DATA FOR THIS TASK:
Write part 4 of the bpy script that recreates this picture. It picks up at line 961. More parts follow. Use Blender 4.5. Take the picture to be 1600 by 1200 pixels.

==

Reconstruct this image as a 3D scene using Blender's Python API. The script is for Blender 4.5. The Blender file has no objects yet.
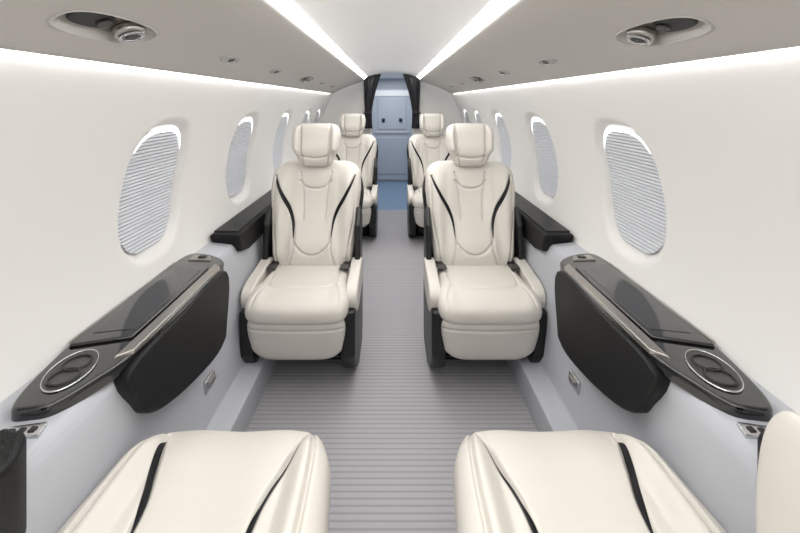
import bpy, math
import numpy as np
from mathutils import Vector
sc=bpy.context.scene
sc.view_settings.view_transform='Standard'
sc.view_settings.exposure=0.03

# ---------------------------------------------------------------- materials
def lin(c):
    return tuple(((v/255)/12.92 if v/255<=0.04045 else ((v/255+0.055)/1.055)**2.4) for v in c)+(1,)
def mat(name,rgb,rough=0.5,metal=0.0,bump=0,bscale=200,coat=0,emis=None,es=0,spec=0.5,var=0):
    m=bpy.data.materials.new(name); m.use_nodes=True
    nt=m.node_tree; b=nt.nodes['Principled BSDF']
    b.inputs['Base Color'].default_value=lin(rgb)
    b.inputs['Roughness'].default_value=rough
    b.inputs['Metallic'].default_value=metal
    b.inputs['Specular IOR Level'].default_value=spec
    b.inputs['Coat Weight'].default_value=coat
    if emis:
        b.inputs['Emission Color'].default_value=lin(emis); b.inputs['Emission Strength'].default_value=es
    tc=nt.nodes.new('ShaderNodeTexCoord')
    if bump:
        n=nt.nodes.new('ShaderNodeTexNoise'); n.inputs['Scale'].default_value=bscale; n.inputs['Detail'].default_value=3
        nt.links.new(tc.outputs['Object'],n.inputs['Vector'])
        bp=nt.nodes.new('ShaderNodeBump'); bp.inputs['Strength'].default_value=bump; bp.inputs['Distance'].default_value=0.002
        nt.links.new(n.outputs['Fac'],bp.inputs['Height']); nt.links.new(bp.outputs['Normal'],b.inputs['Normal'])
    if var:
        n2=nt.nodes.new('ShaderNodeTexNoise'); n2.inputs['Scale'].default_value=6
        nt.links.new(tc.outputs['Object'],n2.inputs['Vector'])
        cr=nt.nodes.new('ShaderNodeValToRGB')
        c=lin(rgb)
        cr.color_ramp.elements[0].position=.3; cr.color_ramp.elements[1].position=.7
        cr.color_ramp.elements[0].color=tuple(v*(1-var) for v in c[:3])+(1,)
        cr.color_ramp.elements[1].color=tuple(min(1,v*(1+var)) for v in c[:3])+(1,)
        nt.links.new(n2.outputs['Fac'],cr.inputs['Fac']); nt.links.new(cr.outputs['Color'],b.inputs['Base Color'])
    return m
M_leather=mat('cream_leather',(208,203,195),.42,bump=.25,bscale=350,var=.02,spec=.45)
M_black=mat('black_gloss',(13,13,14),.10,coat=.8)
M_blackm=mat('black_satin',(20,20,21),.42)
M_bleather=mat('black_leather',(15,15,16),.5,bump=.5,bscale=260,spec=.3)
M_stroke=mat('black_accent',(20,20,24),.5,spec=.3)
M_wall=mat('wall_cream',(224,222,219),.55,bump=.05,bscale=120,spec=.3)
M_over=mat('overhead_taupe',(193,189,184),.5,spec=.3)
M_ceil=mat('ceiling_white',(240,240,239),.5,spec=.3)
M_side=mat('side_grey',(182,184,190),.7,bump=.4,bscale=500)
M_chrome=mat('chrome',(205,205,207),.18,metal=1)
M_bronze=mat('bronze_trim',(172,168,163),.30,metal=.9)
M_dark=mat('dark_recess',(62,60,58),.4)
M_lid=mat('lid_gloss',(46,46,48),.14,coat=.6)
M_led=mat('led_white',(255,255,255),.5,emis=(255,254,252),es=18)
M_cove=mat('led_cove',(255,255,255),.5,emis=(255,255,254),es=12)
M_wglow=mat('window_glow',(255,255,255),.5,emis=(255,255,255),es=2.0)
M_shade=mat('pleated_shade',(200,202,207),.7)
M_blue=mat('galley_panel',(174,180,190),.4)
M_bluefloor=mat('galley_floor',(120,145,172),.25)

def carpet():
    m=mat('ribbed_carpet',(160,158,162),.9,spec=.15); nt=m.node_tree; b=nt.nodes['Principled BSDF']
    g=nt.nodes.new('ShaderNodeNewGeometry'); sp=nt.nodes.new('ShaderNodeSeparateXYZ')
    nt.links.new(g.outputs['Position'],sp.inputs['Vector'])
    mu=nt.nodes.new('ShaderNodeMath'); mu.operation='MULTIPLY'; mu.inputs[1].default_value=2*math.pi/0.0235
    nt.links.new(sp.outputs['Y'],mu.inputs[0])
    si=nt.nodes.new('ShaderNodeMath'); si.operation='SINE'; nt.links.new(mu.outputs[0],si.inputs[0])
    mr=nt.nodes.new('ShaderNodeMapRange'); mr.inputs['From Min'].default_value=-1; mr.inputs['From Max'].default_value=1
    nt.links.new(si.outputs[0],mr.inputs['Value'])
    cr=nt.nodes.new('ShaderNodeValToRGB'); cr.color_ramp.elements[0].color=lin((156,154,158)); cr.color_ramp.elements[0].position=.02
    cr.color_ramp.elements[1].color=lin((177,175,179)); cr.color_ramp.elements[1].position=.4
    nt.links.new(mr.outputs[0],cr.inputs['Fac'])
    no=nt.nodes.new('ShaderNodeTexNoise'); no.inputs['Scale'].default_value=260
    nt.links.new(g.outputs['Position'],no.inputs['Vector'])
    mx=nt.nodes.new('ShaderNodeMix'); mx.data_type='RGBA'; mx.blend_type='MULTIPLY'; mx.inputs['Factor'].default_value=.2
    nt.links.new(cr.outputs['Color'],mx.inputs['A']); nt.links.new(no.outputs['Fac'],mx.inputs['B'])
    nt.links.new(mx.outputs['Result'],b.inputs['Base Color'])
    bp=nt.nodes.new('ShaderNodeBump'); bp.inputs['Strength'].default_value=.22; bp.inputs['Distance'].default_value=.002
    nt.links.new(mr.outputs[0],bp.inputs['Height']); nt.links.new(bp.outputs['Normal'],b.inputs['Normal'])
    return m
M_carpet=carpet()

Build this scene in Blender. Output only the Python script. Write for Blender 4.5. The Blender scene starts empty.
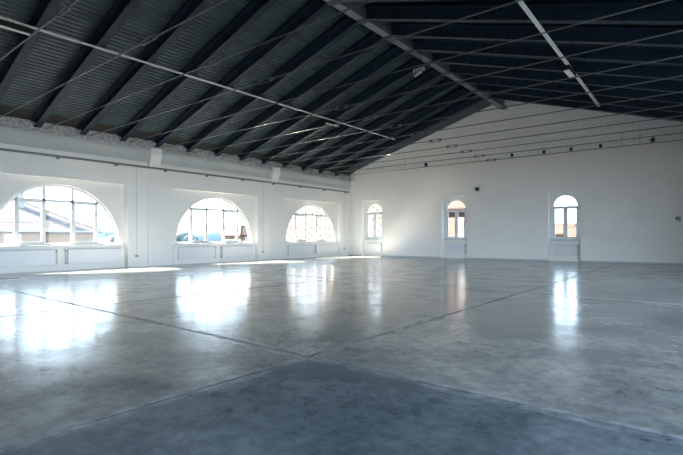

==

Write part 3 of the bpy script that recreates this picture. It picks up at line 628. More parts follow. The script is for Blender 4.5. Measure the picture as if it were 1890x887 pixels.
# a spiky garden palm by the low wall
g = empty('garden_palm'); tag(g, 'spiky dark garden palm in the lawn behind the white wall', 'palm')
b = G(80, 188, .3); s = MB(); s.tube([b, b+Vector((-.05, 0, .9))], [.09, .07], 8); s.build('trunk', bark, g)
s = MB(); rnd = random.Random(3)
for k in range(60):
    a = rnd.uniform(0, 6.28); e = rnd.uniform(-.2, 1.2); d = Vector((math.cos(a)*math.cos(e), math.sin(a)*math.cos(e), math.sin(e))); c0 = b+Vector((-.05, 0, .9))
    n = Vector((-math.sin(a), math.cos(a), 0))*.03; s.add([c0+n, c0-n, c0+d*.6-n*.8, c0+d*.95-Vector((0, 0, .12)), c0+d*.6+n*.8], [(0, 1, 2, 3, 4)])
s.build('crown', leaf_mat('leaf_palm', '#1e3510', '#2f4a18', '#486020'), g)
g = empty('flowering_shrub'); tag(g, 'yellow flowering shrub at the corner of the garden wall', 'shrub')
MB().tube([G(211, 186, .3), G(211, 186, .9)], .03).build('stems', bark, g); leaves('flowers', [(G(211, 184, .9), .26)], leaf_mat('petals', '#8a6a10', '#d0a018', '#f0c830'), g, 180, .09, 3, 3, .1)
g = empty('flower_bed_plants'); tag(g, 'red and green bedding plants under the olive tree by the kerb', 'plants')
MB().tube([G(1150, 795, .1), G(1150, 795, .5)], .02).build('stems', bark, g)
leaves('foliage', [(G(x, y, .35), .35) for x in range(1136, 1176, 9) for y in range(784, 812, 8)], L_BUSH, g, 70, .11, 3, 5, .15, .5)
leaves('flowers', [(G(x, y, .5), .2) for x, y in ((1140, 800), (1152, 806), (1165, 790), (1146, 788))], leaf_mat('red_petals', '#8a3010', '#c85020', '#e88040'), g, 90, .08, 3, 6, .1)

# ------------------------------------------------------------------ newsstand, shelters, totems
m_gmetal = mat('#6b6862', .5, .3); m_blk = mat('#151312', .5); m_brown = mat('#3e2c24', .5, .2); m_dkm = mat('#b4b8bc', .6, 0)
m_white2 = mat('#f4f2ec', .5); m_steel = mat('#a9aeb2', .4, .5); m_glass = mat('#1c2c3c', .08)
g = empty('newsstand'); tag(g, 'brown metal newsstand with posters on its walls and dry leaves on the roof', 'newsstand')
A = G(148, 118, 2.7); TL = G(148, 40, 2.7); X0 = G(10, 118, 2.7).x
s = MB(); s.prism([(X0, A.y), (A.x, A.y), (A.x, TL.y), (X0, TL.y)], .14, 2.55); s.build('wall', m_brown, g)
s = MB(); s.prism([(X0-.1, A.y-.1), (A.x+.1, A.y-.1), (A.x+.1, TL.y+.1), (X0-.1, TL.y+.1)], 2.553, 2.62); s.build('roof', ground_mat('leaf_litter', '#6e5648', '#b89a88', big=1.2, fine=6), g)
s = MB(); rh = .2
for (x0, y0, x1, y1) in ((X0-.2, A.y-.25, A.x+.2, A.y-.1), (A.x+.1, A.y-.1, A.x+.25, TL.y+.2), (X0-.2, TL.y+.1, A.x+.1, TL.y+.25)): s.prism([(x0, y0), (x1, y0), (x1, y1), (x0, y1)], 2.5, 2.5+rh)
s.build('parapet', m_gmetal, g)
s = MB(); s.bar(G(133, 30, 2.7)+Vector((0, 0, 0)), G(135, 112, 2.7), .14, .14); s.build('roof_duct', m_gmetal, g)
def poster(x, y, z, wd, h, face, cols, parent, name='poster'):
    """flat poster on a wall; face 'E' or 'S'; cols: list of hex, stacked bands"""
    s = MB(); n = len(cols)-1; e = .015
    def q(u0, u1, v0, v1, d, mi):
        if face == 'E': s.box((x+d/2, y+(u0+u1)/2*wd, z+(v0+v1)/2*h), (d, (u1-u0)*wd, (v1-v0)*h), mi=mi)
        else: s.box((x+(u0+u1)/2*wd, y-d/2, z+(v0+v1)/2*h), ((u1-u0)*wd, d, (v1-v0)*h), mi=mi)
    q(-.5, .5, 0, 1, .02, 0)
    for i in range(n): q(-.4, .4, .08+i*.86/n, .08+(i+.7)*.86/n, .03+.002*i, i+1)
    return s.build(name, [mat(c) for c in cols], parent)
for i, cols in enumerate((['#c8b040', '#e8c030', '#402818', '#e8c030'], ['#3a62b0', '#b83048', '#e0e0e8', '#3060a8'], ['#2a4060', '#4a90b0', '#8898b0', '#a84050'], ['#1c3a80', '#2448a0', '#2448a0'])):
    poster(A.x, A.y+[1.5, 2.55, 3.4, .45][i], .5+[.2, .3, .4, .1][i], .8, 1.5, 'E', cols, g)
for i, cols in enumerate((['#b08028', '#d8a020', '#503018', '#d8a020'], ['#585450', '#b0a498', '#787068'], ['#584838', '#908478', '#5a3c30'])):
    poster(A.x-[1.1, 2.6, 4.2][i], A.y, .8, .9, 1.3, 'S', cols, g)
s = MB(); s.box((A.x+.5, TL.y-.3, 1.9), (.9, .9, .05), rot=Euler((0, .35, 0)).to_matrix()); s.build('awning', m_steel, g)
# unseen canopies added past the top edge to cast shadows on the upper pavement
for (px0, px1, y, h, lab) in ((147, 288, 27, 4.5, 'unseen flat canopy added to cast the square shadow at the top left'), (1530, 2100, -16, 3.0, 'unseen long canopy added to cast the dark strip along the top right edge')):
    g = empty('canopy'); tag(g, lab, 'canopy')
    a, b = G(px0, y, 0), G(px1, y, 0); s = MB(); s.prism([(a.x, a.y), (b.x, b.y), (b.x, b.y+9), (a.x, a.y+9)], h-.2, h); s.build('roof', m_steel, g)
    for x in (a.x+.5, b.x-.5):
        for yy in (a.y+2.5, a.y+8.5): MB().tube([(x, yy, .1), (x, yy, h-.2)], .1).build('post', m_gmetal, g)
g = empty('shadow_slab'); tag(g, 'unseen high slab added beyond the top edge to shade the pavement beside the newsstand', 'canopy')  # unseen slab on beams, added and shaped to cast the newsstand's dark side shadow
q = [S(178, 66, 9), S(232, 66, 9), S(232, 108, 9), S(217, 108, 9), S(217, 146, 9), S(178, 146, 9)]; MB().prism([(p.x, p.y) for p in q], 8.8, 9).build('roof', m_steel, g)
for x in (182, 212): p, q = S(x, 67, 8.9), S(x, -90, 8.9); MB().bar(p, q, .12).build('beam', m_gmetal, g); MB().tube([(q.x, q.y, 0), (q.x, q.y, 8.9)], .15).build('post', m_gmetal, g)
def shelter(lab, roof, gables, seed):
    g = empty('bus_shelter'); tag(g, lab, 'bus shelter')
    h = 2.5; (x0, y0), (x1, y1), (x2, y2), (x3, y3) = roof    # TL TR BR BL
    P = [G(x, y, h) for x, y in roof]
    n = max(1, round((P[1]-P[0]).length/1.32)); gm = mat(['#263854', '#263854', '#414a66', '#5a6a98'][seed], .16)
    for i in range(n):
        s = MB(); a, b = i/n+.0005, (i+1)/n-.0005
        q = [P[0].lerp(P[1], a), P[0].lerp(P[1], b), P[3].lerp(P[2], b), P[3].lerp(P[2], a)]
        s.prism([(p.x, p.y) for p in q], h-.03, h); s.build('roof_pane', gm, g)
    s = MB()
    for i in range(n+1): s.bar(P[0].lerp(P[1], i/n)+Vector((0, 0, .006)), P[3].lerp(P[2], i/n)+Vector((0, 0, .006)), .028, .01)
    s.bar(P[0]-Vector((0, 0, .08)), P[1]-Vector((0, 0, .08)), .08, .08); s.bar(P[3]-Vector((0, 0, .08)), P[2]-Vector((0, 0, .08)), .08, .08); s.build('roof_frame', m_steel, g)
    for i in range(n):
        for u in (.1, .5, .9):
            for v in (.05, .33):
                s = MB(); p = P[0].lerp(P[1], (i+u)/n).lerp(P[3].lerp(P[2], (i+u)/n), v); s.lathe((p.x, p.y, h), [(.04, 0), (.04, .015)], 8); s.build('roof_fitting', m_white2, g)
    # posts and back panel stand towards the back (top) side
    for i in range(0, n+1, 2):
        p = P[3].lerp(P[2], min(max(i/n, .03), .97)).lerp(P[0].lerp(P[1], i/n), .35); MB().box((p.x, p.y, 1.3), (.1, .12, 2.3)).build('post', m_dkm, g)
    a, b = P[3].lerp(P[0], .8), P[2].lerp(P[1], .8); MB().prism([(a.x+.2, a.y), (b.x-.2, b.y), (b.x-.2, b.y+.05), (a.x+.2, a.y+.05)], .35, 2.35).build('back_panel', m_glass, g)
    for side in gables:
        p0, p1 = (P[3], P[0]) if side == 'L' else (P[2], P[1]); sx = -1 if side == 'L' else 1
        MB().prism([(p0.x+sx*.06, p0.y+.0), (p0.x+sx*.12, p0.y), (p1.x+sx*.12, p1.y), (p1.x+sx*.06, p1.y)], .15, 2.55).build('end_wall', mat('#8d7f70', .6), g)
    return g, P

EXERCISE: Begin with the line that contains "Reconstruct this image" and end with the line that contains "sc.view_settings.exposure=0.03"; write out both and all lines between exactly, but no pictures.

EXERCISE SOLUTION:
Reconstruct this image as a 3D scene using Blender's Python API. The script is for Blender 4.5. The Blender file has no objects yet.
import bpy, math
import numpy as np
from mathutils import Vector
sc=bpy.context.scene
sc.view_settings.view_transform='Standard'
sc.view_settings.exposure=0.03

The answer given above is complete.